Slavic Dept. Drops 'Rigid' Requirements

PUBLISHED APRIL 13, 2007

Correction appended.

The department of Slavic languages is working to increase interest through new changes to its major and concentration requirements.

Students within the department will no longer be required to write a senior thesis and the language requirement will be reduced from four years to three. The department will also increase its offerings, adding a third major and three new concentrations on top of the previously existing two. These changes are in effect for the upcoming fall registration for all except rising seniors.

Professor Valentina Izmirlieva said that, in her three years as director of undergraduate studies in the Slavic department, she kept noticing how current Russian majors struggled to work with requirements that she called "rigid" and said she believed they accounted for the relatively low interest in the department. This year, just 10 students will graduate from the department. "We expect these numbers to double in the next five years, given the many new options that we offer with the new program," Izmirlieva said.

The faculty began seriously discussing revisions to the program last year. Within seven months, they had drafted the final proposal which was recently approved by the Undergraduate Curriculum Committee.

In the previous system, students could receive majors or concentrations in Russian language and literature or Russian regional studies. Each required that students take four years of Russian language, leaving students little breathing room to decide if they want to major in Russian after their first year.

"We're offering a lot of interesting courses in translation that attracted a lot of students from other departments, but they had to be taken as extracurricular courses because they didn't count for the Russian major requirements," professor Izmirlieva said.

The reforms have, for the first time at Columbia, created a concentration that requires no knowledge of the Russian language at all-ideal for the "Dostoevsky buffs or Nabokov buffs," who want to pursue their appreciation of Russian culture without the hurdle of learning the Russian language, Izmirlieva said.

"We hope to attract the kind of student who wouldn't normally come to a Slavic open house," she said.

The reforms also crate more flexible policies towards elective classes so that students don't have to take the same seven required courses.

The new Russian language and culture major-the only one to still require four years of language classes-is aimed at students who are looking to attain maximal proficiency in Russian, while the Russian literature and culture major is directed at those who plan to pursue an academic career in the Slavic field.

The Slavic studies major is the most flexible major of the three, with many opportunities for interdisciplinary studies within the Slavic field.
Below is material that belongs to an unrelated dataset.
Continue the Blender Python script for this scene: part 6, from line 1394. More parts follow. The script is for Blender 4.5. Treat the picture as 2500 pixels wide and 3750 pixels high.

Students can either focus on a particular Slavic (non-Russian) literature and culture or do a comparative study of several Slavic literatures. This major also allows for a disciplinary focus in the various fields of history, political science, art, economics, religion, music, or others.

Bradley Jenson, CC '07 and a Russian regional studies major with an economics discipline, said he thinks the changes are a good move. "It would've made my life a lot easier," he said. Jenson went abroad during his junior year and found it tedious getting all the courses he took in Moscow to count for his major because of the strict requirements.

"They've given more electives and loosened up some requirements. Students in their second year still have time to get a major in the Russian department," Jenson said. "I really don't see any drawbacks."

Professor Izmirlieva noted that sophomores who had met with her after recently declaring their majors seemed excited about the changes. "They've signed up for something much more rigid than what we have now," she explained. "If anything, it [the changes] will make their lives easier and more interesting."

CORRECTION: The original version of this article misspelled the name of professor Valentina Izmirlieva.